In deze zaak, behandeld door de Rechtbank Den Haag, gaat het om een geschil tussen ex-echtgenoten over vergoedingsrechten na hun echtscheiding. De man en de vrouw zijn van 11 februari 1983 tot 21 april 2023 gehuwd geweest en zijn in 2023 gescheiden. Tijdens hun huwelijk hebben beide partijen een erfenis ontvangen, die zij hebben aangewend voor het voldoen van schulden van de huwelijksgemeenschap. In de echtscheidingsbeschikking is aan de vrouw een vergoedingsrecht toegekend, maar de man heeft zijn vergoedingsrecht niet ter sprake gebracht in de echtscheidingsprocedure. Hij vordert nu dat de rechtbank ook zijn vergoedingsrecht erkent, in verband met de erfenis die hij heeft ontvangen.
De rechtbank oordeelt dat het beroep van de man op artikel 1:84 BW in dit geval naar maatstaven van redelijkheid en billijkheid onaanvaardbaar is. De rechtbank stelt vast dat de man en de vrouw beide hun privévermogen hebben aangewend om schulden van de gemeenschap te voldoen.

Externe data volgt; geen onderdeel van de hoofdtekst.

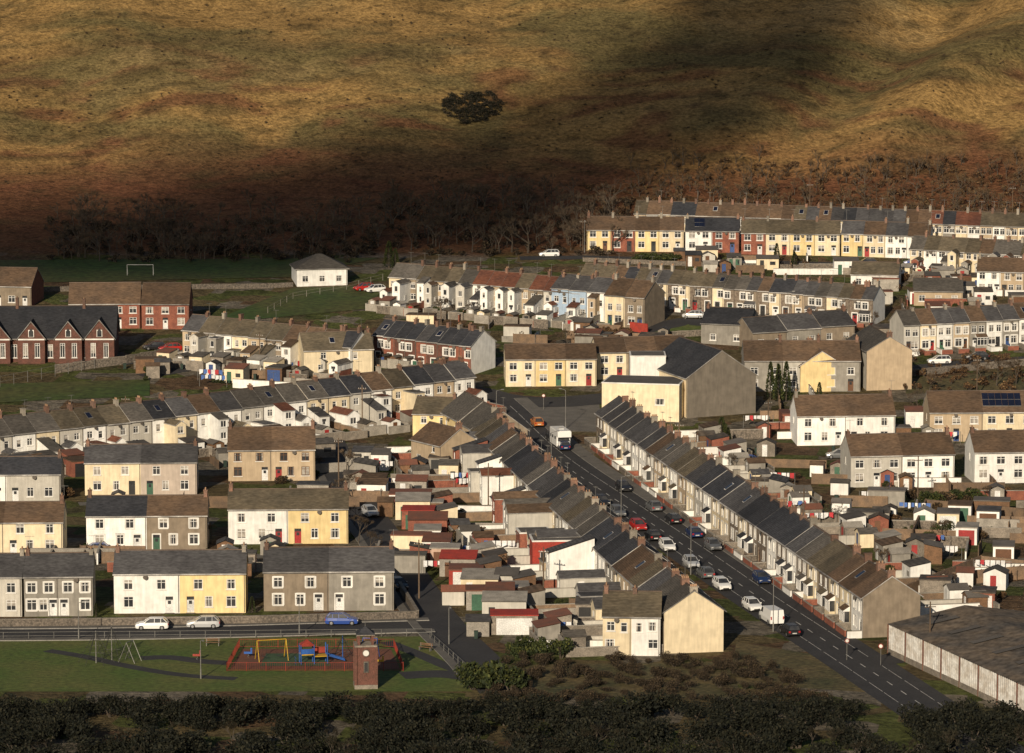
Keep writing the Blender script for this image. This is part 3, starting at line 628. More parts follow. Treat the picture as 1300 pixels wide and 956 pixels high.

De rechtbank komt tot de conclusie dat de man ook recht heeft op een vergoedingsrecht ter hoogte van € 15.315,96, wat gelijk is aan de helft van de erfenis die hij heeft ontvangen. Dit bedrag moet verrekend worden met het bedrag dat de man nog aan de vrouw verschuldigd is uit hoofde van haar vergoedingsrecht.
De rechtbank wijst de vordering van de bewindvoerder af om de executie van de echtscheidingsbeschikking op te heffen, en compenseert de proceskosten tussen partijen. Het vonnis is uitgesproken op 5 februari 2025 door mr. I.A.M. Kroft.